▸ **What you have to do**:
Reproduce the first line and every line after it, exactly, through the one containing "string('string_board', XR, PX - 0.0005, -1)". Leave out the rest.

▸ **Supplied data**:
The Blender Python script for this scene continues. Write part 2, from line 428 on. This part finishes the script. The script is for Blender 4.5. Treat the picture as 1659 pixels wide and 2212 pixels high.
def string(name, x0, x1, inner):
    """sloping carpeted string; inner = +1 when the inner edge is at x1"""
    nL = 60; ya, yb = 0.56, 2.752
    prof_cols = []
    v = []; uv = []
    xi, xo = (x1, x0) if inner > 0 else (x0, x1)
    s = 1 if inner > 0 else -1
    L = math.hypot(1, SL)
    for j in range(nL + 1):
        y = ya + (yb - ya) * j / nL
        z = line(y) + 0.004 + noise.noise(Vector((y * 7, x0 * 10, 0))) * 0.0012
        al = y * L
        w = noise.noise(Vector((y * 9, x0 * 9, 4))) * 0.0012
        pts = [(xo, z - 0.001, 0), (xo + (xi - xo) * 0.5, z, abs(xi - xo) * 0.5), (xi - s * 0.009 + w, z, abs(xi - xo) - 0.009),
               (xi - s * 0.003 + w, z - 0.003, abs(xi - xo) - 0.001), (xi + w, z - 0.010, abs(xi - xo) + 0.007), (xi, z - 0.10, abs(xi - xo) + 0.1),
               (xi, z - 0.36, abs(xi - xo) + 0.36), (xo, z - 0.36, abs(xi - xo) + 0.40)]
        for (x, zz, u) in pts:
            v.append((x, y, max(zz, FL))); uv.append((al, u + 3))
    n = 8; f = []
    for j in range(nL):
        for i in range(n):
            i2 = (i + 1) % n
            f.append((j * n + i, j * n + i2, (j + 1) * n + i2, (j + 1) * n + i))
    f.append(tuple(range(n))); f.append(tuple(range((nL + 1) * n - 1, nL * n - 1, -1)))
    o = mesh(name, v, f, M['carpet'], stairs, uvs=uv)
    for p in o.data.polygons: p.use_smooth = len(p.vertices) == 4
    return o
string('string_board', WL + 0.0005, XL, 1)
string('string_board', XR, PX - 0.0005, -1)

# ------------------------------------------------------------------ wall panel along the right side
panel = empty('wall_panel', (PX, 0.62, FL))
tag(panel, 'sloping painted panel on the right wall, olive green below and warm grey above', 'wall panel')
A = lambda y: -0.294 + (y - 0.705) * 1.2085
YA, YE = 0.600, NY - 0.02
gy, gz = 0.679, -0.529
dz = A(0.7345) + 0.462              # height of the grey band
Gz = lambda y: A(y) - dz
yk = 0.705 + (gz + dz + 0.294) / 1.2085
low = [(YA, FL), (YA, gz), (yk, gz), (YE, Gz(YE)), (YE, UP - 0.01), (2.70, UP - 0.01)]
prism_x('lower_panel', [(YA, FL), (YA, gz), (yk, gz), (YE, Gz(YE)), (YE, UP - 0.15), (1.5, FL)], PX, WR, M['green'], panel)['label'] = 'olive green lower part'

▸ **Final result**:
The Blender Python script for this scene continues. Write part 2, from line 428 on. This part finishes the script. The script is for Blender 4.5. Treat the picture as 1659 pixels wide and 2212 pixels high.
def string(name, x0, x1, inner):
    """sloping carpeted string; inner = +1 when the inner edge is at x1"""
    nL = 60; ya, yb = 0.56, 2.752
    prof_cols = []
    v = []; uv = []
    xi, xo = (x1, x0) if inner > 0 else (x0, x1)
    s = 1 if inner > 0 else -1
    L = math.hypot(1, SL)
    for j in range(nL + 1):
        y = ya + (yb - ya) * j / nL
        z = line(y) + 0.004 + noise.noise(Vector((y * 7, x0 * 10, 0))) * 0.0012
        al = y * L
        w = noise.noise(Vector((y * 9, x0 * 9, 4))) * 0.0012
        pts = [(xo, z - 0.001, 0), (xo + (xi - xo) * 0.5, z, abs(xi - xo) * 0.5), (xi - s * 0.009 + w, z, abs(xi - xo) - 0.009),
               (xi - s * 0.003 + w, z - 0.003, abs(xi - xo) - 0.001), (xi + w, z - 0.010, abs(xi - xo) + 0.007), (xi, z - 0.10, abs(xi - xo) + 0.1),
               (xi, z - 0.36, abs(xi - xo) + 0.36), (xo, z - 0.36, abs(xi - xo) + 0.40)]
        for (x, zz, u) in pts:
            v.append((x, y, max(zz, FL))); uv.append((al, u + 3))
    n = 8; f = []
    for j in range(nL):
        for i in range(n):
            i2 = (i + 1) % n
            f.append((j * n + i, j * n + i2, (j + 1) * n + i2, (j + 1) * n + i))
    f.append(tuple(range(n))); f.append(tuple(range((nL + 1) * n - 1, nL * n - 1, -1)))
    o = mesh(name, v, f, M['carpet'], stairs, uvs=uv)
    for p in o.data.polygons: p.use_smooth = len(p.vertices) == 4
    return o
string('string_board', WL + 0.0005, XL, 1)
string('string_board', XR, PX - 0.0005, -1)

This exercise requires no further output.